* Written instruction *
Could you copy every line from the material below in which "part" appears?

* Records to process *
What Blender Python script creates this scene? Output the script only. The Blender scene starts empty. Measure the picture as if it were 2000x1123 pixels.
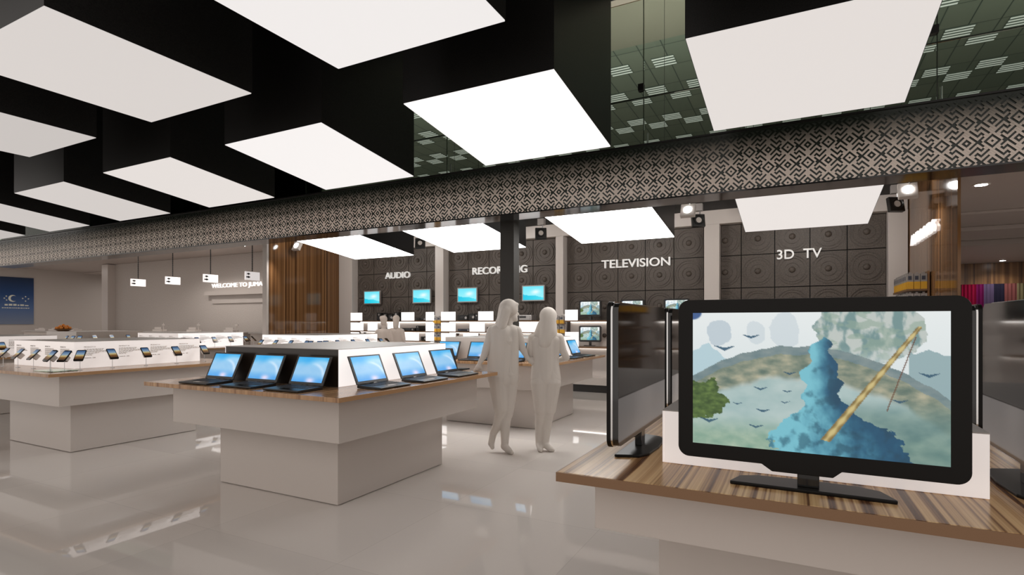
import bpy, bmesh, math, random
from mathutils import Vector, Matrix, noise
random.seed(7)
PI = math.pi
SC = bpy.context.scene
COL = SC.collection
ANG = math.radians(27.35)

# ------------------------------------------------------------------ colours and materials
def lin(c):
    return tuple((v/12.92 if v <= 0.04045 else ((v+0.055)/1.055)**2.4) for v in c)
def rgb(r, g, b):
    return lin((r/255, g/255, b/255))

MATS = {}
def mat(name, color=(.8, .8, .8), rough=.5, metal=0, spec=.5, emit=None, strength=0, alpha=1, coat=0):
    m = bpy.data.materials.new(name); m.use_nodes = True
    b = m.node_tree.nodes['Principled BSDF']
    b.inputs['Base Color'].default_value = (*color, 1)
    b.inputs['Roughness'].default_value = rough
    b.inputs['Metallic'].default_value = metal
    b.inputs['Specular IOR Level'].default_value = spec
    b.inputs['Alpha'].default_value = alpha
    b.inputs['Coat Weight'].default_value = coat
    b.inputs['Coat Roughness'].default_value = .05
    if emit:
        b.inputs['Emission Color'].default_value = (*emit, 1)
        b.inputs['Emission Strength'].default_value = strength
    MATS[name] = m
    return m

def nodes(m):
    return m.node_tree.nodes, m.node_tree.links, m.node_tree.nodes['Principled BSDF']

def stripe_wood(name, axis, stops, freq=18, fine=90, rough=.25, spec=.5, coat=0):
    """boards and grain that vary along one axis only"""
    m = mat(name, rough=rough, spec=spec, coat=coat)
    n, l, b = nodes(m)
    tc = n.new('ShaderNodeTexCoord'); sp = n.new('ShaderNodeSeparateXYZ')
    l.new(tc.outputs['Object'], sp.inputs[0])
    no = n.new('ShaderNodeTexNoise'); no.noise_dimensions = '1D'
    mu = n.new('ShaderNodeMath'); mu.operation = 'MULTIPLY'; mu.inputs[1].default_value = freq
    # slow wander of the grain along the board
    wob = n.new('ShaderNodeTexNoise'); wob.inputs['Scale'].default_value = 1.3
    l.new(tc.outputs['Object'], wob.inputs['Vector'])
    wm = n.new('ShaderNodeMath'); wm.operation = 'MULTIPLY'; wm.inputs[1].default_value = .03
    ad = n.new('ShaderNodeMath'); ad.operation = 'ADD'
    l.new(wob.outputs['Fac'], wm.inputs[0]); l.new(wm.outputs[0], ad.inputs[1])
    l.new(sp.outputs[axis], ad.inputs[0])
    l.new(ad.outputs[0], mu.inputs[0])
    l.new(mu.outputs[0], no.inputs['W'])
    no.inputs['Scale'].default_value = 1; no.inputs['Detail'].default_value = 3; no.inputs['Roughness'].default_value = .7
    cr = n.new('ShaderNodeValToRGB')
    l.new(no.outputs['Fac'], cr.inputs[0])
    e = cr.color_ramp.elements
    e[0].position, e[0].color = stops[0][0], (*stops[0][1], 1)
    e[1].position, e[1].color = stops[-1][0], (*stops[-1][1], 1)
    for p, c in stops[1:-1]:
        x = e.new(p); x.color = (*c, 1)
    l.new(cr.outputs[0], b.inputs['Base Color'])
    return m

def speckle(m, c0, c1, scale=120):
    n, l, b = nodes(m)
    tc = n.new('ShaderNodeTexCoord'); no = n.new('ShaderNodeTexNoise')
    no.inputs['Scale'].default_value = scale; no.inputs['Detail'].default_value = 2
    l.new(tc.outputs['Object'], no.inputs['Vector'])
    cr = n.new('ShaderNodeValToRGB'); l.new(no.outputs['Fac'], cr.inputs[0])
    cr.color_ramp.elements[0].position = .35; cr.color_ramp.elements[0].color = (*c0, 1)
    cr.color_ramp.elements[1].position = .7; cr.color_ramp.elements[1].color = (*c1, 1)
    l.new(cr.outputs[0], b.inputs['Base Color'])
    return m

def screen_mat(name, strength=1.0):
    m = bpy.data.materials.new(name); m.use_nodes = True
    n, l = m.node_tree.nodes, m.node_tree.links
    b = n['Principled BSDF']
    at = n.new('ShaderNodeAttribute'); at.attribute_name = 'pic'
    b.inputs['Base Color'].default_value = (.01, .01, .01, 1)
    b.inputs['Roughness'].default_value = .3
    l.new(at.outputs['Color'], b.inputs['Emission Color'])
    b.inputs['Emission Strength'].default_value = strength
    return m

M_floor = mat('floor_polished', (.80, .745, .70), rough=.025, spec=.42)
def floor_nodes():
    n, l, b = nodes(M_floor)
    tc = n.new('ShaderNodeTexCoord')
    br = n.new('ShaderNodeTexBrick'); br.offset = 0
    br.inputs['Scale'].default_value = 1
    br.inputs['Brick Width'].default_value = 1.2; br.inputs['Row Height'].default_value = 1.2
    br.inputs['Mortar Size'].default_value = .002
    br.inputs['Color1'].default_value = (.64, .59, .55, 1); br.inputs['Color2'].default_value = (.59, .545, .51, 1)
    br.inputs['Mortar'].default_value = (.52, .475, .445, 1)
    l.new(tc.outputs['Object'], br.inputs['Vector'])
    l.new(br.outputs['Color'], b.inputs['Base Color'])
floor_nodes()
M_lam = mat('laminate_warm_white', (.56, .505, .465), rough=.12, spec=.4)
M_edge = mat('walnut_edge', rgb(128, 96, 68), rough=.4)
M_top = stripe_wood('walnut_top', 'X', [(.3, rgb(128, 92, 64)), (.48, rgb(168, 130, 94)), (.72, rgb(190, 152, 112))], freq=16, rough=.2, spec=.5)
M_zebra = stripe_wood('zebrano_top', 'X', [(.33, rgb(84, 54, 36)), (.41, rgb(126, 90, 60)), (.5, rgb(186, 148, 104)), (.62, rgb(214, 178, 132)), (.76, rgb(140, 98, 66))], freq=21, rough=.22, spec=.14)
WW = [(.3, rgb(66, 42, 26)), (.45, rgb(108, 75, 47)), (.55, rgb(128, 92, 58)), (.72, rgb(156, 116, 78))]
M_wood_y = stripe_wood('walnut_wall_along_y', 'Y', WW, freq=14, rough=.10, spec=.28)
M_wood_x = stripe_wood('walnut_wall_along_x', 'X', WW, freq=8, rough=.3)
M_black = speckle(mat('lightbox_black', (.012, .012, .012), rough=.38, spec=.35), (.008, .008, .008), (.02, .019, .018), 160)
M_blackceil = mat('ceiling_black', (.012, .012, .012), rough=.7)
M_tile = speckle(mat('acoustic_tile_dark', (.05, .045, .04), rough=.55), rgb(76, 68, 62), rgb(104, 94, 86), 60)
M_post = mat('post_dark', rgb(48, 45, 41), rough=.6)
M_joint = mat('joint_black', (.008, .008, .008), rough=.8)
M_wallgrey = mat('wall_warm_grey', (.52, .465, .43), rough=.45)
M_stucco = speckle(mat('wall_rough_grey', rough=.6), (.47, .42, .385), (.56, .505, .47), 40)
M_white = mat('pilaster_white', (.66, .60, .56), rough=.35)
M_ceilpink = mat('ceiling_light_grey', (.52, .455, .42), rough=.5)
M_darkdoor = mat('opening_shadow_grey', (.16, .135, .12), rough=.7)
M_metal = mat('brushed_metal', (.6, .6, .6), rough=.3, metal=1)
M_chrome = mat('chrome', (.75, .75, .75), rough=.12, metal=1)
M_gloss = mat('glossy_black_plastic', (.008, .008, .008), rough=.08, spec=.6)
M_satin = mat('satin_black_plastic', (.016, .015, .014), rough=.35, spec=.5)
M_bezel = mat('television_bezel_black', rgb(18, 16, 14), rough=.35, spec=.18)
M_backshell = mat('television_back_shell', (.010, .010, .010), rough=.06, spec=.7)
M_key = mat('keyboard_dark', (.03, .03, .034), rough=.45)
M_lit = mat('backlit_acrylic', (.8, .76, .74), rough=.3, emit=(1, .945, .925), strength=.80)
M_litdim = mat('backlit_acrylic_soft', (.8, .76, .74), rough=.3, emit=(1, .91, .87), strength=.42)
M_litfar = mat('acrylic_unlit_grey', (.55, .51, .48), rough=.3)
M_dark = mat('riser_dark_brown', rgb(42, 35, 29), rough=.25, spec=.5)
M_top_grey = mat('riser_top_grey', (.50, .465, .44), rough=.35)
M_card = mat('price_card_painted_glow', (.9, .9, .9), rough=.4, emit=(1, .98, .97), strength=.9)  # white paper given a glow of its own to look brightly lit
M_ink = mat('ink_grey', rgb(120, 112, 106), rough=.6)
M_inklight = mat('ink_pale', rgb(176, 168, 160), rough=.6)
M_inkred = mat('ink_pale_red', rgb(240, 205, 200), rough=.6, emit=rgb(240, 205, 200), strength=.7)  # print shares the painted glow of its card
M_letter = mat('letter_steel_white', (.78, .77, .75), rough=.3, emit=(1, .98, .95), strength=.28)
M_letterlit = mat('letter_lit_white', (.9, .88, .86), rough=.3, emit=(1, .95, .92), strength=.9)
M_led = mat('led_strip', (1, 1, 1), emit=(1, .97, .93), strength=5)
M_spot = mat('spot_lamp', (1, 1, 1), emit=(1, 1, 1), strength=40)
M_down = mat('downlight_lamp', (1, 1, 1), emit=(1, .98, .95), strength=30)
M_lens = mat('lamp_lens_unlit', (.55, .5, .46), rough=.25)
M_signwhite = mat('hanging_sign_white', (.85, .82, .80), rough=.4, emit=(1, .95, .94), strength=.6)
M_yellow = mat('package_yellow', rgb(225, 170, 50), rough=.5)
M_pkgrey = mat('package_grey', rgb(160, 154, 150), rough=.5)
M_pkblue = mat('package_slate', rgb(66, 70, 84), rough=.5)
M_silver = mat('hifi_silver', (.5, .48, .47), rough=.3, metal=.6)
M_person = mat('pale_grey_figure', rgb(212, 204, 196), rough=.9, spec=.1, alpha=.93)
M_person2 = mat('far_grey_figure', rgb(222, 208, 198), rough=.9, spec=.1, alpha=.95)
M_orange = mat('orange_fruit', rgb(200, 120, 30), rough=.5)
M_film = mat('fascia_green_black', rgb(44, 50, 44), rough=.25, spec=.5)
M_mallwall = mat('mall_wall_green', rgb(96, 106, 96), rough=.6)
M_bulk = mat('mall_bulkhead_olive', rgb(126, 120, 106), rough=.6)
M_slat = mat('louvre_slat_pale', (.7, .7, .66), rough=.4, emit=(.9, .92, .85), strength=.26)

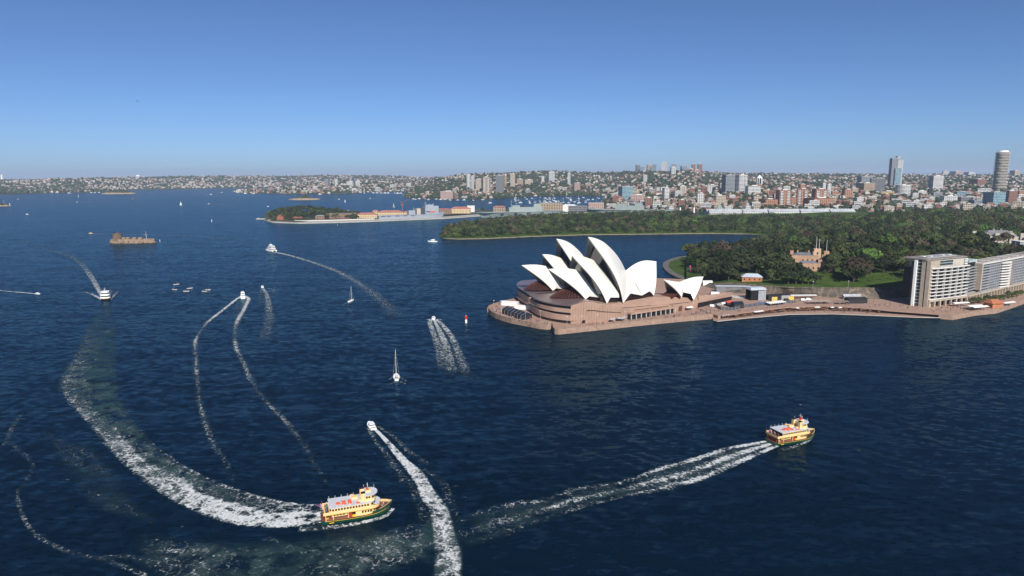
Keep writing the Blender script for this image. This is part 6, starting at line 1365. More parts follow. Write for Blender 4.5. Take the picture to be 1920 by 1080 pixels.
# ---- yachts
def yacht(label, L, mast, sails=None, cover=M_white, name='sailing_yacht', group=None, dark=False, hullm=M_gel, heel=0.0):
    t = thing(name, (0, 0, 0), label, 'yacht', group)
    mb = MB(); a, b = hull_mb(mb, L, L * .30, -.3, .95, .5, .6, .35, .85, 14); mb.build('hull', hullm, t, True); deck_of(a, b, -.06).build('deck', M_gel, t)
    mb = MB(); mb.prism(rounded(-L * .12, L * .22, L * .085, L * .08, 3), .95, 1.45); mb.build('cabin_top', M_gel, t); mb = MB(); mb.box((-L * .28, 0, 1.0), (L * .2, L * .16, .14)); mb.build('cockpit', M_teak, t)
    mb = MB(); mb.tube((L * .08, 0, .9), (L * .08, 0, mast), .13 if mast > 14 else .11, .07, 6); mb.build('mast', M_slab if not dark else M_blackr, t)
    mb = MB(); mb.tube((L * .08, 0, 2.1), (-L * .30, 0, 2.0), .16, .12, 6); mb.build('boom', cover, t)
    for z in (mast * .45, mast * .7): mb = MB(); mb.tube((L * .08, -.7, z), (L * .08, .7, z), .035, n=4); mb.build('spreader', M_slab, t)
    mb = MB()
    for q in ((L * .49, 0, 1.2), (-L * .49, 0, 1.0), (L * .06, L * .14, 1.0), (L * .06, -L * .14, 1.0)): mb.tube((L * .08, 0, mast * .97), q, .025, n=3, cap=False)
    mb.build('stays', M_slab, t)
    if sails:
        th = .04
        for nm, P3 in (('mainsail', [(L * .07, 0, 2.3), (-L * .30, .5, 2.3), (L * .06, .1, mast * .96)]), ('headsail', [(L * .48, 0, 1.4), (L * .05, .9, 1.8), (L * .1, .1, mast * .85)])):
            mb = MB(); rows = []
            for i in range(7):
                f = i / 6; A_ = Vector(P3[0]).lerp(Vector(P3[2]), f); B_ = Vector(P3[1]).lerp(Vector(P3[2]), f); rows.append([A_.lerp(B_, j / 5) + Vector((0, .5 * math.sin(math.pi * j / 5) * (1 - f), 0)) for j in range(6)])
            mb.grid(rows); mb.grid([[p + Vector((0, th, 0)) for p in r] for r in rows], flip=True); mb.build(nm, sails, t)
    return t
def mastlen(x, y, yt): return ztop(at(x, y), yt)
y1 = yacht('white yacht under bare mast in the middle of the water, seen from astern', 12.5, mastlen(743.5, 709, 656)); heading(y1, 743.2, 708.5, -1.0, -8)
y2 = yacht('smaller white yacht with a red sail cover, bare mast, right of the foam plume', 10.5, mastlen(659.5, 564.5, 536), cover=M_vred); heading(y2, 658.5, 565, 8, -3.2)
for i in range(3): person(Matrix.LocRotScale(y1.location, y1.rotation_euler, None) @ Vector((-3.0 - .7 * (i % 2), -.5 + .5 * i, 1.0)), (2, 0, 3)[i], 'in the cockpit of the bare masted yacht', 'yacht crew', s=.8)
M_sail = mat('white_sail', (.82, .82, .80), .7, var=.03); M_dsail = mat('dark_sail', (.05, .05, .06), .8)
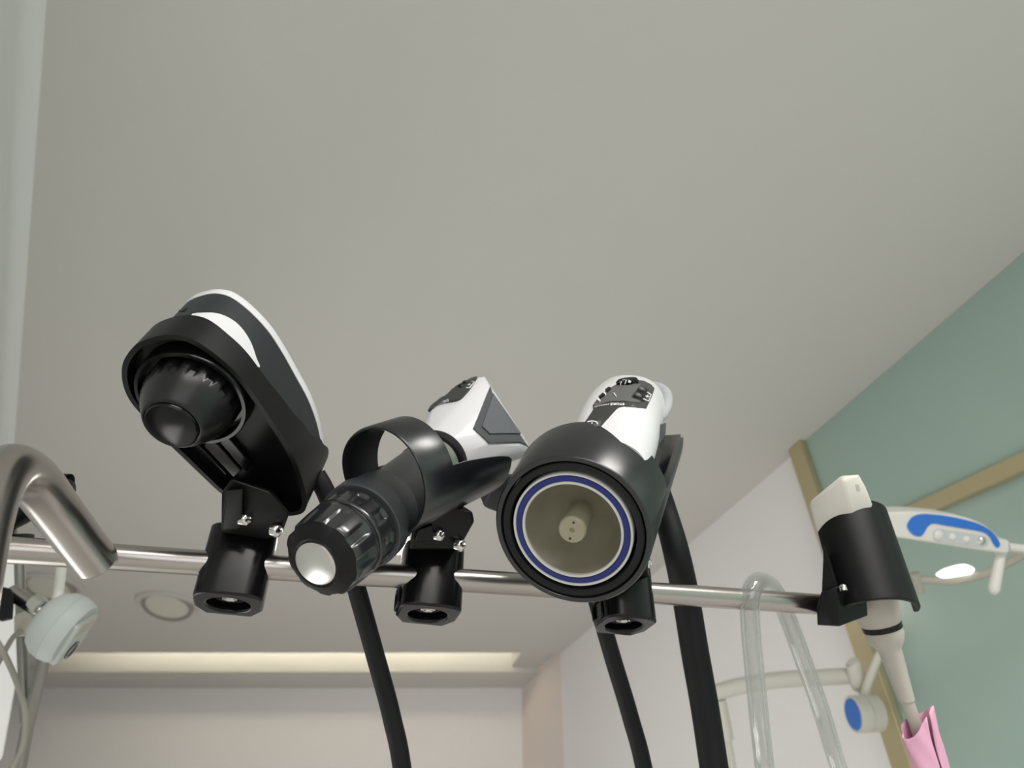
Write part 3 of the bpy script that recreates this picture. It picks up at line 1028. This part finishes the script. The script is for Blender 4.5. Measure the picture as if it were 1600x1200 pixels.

* Reply to the exercise *
Keep writing the Blender script for this image. This is part 6, starting at line 1365. More parts follow. Write for Blender 4.5. Take the picture to be 1920 by 1080 pixels.
Write part 3 of the bpy script that recreates this picture. It picks up at line 1028. This part finishes the script. The script is for Blender 4.5. Measure the picture as if it were 1600x1200 pixels.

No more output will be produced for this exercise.